> [SHORT PROBLEM]
Print the lines from the one that contains "Build this scene" to the one that contains "COL = sc.collection", inclusive, exactly as they appear, and please drop any pictures.
• • • • •
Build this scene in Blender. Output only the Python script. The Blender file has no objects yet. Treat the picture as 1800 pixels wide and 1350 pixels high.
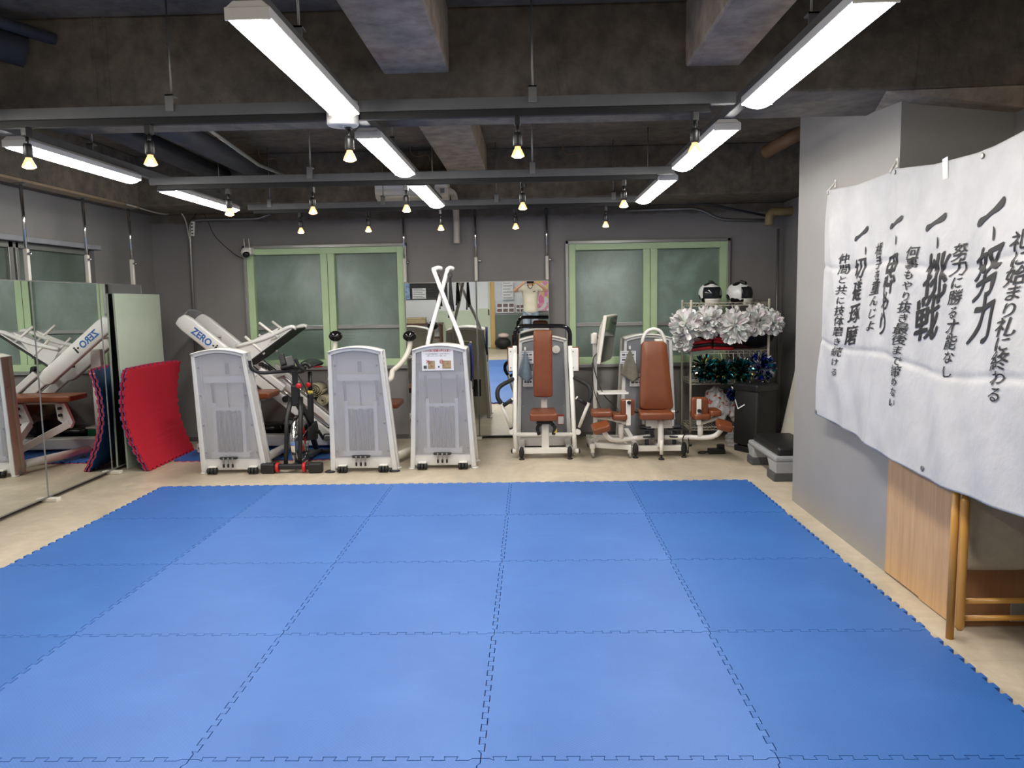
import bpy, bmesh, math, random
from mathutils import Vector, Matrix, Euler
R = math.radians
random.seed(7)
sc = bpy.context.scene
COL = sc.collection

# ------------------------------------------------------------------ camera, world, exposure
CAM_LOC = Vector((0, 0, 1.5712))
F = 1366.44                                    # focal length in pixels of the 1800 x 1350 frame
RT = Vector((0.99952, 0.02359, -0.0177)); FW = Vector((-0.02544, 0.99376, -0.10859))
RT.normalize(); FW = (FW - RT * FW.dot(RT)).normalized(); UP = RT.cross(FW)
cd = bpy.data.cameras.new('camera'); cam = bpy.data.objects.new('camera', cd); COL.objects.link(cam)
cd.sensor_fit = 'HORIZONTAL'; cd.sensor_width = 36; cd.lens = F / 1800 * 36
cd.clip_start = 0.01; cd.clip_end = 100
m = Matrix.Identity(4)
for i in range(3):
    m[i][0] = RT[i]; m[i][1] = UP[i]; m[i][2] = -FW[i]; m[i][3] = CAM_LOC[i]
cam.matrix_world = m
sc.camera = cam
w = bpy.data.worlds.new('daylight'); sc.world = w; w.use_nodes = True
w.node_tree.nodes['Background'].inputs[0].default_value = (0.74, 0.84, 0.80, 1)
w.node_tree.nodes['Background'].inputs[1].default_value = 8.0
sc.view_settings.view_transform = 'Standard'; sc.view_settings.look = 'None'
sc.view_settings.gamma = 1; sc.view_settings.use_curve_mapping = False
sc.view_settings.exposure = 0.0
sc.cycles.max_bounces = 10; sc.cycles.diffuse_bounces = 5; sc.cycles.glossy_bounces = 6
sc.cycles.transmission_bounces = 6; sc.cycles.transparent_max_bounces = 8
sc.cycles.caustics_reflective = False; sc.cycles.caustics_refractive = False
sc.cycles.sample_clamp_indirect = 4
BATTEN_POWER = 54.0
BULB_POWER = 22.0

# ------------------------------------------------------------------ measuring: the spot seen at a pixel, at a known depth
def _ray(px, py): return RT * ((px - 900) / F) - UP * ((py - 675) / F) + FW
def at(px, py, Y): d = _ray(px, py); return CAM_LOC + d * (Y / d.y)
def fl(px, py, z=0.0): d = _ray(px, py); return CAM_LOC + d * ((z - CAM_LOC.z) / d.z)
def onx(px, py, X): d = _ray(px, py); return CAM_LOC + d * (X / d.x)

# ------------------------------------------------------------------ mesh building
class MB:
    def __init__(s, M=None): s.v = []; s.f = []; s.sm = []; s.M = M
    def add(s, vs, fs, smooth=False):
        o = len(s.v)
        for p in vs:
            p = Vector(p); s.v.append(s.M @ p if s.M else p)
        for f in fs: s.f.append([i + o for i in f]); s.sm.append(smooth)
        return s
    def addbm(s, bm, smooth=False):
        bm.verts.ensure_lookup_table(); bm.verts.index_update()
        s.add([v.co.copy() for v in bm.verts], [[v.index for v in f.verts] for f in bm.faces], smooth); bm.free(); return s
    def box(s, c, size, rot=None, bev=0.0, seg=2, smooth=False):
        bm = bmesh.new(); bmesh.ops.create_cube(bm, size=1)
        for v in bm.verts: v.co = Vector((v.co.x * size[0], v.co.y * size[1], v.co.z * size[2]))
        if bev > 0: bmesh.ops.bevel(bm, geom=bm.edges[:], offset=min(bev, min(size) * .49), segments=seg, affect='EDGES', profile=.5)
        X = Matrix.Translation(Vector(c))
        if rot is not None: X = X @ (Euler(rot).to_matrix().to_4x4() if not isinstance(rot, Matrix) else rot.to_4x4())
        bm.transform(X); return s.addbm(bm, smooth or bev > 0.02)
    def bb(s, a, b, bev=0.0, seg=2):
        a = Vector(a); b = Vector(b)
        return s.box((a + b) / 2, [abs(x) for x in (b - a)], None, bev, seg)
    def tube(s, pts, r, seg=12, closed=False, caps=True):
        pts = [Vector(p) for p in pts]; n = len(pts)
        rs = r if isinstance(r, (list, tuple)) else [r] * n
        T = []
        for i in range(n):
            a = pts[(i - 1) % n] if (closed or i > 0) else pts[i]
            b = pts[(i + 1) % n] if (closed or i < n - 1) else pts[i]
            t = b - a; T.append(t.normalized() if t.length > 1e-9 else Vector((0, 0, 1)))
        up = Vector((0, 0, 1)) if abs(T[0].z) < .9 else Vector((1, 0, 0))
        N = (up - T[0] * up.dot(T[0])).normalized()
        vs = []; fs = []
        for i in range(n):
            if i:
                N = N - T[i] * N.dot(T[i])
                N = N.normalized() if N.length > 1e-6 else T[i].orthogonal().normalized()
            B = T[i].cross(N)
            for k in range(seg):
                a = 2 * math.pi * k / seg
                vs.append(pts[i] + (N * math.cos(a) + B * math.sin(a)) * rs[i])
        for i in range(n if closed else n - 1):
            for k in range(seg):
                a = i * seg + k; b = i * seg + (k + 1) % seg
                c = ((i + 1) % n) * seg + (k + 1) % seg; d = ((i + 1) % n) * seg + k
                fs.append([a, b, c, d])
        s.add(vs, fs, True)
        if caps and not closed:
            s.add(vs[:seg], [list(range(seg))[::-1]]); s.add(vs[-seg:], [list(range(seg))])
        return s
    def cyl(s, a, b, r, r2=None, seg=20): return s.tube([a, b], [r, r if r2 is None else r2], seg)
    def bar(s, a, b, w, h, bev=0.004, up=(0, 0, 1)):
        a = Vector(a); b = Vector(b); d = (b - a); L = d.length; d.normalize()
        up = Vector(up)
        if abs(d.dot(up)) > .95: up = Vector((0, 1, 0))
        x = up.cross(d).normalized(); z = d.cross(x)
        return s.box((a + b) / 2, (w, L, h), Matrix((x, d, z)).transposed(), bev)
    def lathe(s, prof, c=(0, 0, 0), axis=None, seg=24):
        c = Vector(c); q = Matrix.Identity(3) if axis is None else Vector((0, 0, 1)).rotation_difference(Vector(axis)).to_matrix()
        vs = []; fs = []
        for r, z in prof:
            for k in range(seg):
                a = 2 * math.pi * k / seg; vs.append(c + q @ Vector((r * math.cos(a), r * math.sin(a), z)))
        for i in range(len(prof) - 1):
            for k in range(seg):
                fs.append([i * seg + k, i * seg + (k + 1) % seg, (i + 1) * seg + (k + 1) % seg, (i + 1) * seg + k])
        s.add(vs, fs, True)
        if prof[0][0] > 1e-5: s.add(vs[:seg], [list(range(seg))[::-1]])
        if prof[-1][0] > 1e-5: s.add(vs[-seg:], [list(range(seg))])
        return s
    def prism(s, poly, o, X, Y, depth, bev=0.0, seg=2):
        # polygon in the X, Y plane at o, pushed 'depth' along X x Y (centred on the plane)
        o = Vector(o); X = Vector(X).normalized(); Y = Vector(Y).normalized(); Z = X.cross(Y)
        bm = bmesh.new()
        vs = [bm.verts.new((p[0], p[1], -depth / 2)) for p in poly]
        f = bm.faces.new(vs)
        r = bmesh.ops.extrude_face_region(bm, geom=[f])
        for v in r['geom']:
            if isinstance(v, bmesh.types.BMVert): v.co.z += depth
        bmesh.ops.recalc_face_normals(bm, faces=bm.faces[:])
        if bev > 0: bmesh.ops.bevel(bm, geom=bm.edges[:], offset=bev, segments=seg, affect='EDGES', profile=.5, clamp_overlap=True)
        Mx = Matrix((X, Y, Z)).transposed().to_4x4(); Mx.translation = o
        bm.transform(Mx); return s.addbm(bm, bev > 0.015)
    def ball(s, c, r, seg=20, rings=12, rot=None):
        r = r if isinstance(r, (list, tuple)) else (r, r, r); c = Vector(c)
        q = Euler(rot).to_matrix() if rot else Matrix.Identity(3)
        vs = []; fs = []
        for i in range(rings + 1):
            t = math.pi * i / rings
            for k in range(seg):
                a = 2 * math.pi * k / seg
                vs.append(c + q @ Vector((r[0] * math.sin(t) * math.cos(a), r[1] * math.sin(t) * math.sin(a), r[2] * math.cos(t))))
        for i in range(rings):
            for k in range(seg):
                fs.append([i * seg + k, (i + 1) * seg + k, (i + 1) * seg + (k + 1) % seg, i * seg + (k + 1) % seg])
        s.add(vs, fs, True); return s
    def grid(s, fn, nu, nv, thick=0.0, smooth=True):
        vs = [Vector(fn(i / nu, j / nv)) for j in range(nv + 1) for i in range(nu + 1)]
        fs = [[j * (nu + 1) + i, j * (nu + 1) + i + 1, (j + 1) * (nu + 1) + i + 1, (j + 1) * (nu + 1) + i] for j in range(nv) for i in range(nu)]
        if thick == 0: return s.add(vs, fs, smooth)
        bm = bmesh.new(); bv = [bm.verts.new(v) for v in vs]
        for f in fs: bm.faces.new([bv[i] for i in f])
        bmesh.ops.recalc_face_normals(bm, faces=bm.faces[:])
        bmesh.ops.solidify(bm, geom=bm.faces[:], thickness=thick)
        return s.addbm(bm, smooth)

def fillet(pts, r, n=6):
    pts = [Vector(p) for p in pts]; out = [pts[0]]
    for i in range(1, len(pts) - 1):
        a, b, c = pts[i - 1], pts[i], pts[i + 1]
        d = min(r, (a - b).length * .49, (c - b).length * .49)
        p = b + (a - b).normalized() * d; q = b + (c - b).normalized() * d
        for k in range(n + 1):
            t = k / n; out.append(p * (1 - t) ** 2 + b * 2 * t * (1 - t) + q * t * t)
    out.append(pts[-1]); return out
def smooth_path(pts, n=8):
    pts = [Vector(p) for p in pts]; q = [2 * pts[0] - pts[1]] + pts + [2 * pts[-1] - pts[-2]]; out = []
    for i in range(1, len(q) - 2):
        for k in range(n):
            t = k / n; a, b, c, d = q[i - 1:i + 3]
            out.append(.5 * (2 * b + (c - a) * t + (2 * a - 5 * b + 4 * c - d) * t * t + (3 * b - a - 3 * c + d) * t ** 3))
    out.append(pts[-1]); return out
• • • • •
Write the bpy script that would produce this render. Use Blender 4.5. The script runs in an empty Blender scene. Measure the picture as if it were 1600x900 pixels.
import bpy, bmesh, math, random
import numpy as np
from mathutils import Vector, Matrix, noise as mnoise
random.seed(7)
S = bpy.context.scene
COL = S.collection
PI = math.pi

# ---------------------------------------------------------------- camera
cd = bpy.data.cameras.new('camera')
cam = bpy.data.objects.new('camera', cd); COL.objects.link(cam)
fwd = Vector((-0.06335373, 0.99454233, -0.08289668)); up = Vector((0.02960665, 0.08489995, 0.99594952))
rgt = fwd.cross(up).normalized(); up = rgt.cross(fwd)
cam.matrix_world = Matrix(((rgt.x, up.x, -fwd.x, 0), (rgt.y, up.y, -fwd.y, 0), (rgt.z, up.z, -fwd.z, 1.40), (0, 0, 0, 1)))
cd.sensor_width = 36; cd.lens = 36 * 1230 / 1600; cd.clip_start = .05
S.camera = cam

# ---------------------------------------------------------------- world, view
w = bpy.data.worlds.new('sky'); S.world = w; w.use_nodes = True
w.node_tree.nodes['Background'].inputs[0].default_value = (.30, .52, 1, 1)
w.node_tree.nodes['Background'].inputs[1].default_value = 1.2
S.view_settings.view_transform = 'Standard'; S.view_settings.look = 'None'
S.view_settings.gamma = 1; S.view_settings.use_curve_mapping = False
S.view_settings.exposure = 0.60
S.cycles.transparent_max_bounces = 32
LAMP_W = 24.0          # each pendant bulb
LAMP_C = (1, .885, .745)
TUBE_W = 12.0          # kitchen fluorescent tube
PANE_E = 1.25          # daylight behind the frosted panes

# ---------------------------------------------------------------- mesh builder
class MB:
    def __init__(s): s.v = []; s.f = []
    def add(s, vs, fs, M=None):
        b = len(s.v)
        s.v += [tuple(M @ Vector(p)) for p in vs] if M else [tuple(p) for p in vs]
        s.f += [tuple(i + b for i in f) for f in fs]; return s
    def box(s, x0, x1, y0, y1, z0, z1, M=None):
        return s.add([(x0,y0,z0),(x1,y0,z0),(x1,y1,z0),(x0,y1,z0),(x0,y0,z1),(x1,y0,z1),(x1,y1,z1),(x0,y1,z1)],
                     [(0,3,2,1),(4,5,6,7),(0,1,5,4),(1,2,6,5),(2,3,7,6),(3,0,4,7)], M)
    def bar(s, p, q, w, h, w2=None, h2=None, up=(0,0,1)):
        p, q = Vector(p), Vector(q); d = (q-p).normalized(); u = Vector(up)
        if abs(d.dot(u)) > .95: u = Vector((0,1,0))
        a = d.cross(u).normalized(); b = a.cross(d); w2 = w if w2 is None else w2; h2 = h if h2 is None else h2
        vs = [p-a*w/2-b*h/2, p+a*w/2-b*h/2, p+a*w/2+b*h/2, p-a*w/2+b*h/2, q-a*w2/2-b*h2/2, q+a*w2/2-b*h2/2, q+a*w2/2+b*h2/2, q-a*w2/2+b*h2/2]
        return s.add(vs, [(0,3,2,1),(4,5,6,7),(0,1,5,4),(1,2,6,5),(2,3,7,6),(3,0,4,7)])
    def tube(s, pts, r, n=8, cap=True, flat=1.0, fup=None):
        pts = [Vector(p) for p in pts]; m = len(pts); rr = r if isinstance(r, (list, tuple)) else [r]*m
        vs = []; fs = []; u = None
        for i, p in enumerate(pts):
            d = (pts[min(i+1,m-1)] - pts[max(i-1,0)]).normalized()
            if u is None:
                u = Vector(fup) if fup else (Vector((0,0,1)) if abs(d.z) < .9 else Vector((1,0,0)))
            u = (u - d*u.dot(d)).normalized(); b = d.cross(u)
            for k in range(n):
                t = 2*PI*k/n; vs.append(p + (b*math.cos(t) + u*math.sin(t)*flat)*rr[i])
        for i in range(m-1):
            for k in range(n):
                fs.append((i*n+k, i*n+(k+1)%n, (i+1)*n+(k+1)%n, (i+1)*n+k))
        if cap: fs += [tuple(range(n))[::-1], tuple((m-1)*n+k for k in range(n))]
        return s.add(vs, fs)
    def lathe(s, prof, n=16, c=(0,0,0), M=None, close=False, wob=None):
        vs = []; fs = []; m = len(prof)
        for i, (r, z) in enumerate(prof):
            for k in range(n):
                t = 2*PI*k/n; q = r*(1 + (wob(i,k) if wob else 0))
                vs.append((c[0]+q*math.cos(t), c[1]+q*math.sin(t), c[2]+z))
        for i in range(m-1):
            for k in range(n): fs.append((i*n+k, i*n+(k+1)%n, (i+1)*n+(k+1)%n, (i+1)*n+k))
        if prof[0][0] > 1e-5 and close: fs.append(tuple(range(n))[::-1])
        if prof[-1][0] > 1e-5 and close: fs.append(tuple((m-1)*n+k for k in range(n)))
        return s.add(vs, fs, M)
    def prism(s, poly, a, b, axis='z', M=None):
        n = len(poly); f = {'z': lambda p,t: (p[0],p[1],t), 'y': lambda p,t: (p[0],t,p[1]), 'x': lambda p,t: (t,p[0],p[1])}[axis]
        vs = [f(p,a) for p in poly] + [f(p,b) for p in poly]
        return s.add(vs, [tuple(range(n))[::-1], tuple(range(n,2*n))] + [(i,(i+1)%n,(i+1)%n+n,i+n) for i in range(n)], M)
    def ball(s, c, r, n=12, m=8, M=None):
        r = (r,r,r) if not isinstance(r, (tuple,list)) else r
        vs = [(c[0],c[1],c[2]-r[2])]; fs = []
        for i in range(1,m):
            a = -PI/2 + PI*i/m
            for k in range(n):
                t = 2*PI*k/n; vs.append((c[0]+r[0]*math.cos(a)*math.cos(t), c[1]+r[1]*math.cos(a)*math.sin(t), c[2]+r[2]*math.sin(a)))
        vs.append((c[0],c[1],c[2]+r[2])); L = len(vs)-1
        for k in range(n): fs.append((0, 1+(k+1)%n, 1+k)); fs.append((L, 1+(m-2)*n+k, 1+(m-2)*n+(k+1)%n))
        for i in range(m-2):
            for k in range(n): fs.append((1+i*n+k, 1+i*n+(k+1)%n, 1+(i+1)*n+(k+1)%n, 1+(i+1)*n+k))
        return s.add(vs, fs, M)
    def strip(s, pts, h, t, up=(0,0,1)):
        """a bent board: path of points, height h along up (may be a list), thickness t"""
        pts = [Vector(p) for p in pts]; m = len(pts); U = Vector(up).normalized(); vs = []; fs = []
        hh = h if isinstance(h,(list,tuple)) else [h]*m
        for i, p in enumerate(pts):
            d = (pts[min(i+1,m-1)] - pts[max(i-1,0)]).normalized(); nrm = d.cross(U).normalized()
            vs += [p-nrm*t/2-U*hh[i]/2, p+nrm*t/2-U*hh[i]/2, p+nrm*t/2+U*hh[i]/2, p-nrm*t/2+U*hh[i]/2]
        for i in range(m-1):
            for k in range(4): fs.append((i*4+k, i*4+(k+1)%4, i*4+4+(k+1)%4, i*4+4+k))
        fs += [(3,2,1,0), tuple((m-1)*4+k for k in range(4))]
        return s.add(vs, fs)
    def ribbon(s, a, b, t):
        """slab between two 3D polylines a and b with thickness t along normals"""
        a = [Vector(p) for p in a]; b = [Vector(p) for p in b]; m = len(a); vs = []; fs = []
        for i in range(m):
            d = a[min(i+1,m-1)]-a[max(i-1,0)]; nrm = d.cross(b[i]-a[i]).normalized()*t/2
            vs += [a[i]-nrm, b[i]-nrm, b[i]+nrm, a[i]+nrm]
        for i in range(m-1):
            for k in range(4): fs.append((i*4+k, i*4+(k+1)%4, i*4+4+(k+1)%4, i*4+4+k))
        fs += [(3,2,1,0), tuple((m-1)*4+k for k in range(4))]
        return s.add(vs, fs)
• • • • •
> [RESULT BELOW]
Build this scene in Blender. Output only the Python script. The Blender file has no objects yet. Treat the picture as 1800 pixels wide and 1350 pixels high.
import bpy, bmesh, math, random
from mathutils import Vector, Matrix, Euler
R = math.radians
random.seed(7)
sc = bpy.context.scene
COL = sc.collection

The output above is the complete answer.